Work to complete →
Transcribe all of the material exactly. Any picture in it should be left out.

Supplied material →
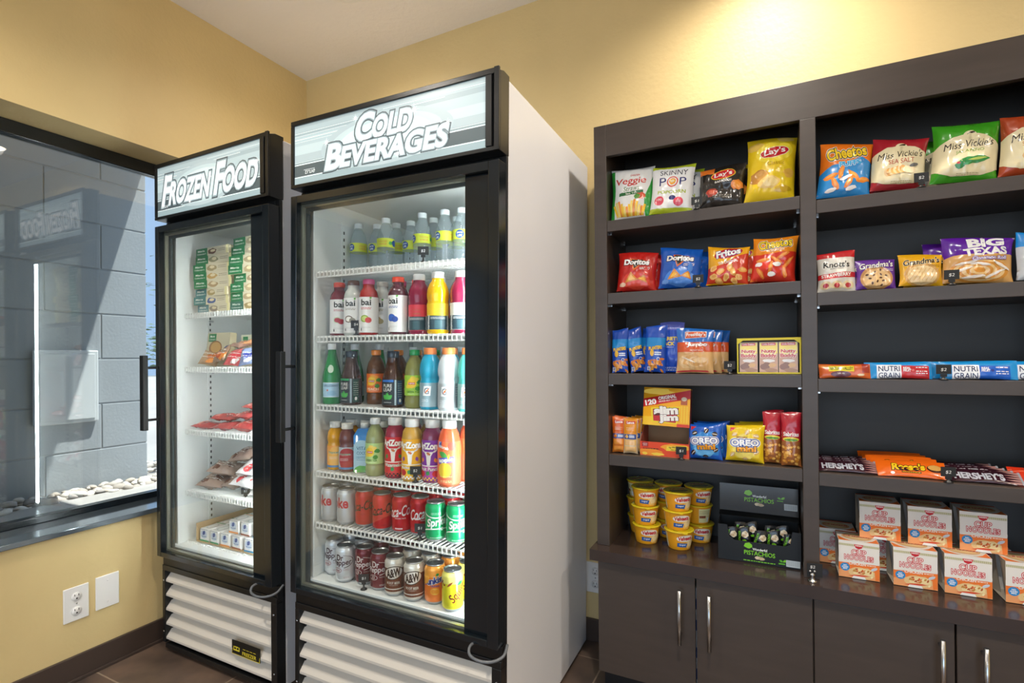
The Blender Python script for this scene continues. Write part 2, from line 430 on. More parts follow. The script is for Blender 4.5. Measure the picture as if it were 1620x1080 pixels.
# recessed ceiling lights
def downlight(x, y, label, k=0):
    t = thing('ceiling_downlight', label, 'ceiling light', (x, y, CEIL), group='recessed ceiling lights')
    G().lathe([(.062, -.001), (.066, -.004), (.096, -.006), (.1, -.001)], 40, m='plate_white').build('trim_ring', t)
    G().lathe([(.0001, -.0021), (.061, -.0022)], 32, m='lamp_disc').build('lamp_lens', t)
    l = light('ceiling_lamp_light', 'SPOT', (x, y, CEIL - .012), CAN_W * 4 * (k or 1), BACK_COL if k == BACK_K else CAN_COL, spot_size=R(150), spot_blend=.95, shadow_soft_size=.05)
    l.parent = t; l.location = (0, 0, -.012)
    return t
downlight(.74, -.46, 'round recessed ceiling light above the gap between the two refrigerators', .6)
downlight(2.36, -.42, 'round recessed ceiling light over the snack shelves, mirrored in the window', 1.35)
for x, y in ((3.98, -.42), (.74, -1.9), (2.36, -1.55), (3.98, -1.55), (.9, -4.2), (2.36, -4.2), (3.98, -4.2)):  # unseen downlights added to brighten the shelves, fridges and room
    downlight(x, y, 'round recessed ceiling light in the room behind the camera', BACK_K)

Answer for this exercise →
The Blender Python script for this scene continues. Write part 2, from line 430 on. More parts follow. The script is for Blender 4.5. Measure the picture as if it were 1620x1080 pixels.
# recessed ceiling lights
def downlight(x, y, label, k=0):
    t = thing('ceiling_downlight', label, 'ceiling light', (x, y, CEIL), group='recessed ceiling lights')
    G().lathe([(.062, -.001), (.066, -.004), (.096, -.006), (.1, -.001)], 40, m='plate_white').build('trim_ring', t)
    G().lathe([(.0001, -.0021), (.061, -.0022)], 32, m='lamp_disc').build('lamp_lens', t)
    l = light('ceiling_lamp_light', 'SPOT', (x, y, CEIL - .012), CAN_W * 4 * (k or 1), BACK_COL if k == BACK_K else CAN_COL, spot_size=R(150), spot_blend=.95, shadow_soft_size=.05)
    l.parent = t; l.location = (0, 0, -.012)
    return t
downlight(.74, -.46, 'round recessed ceiling light above the gap between the two refrigerators', .6)
downlight(2.36, -.42, 'round recessed ceiling light over the snack shelves, mirrored in the window', 1.35)
for x, y in ((3.98, -.42), (.74, -1.9), (2.36, -1.55), (3.98, -1.55), (.9, -4.2), (2.36, -4.2), (3.98, -4.2)):  # unseen downlights added to brighten the shelves, fridges and room
    downlight(x, y, 'round recessed ceiling light in the room behind the camera', BACK_K)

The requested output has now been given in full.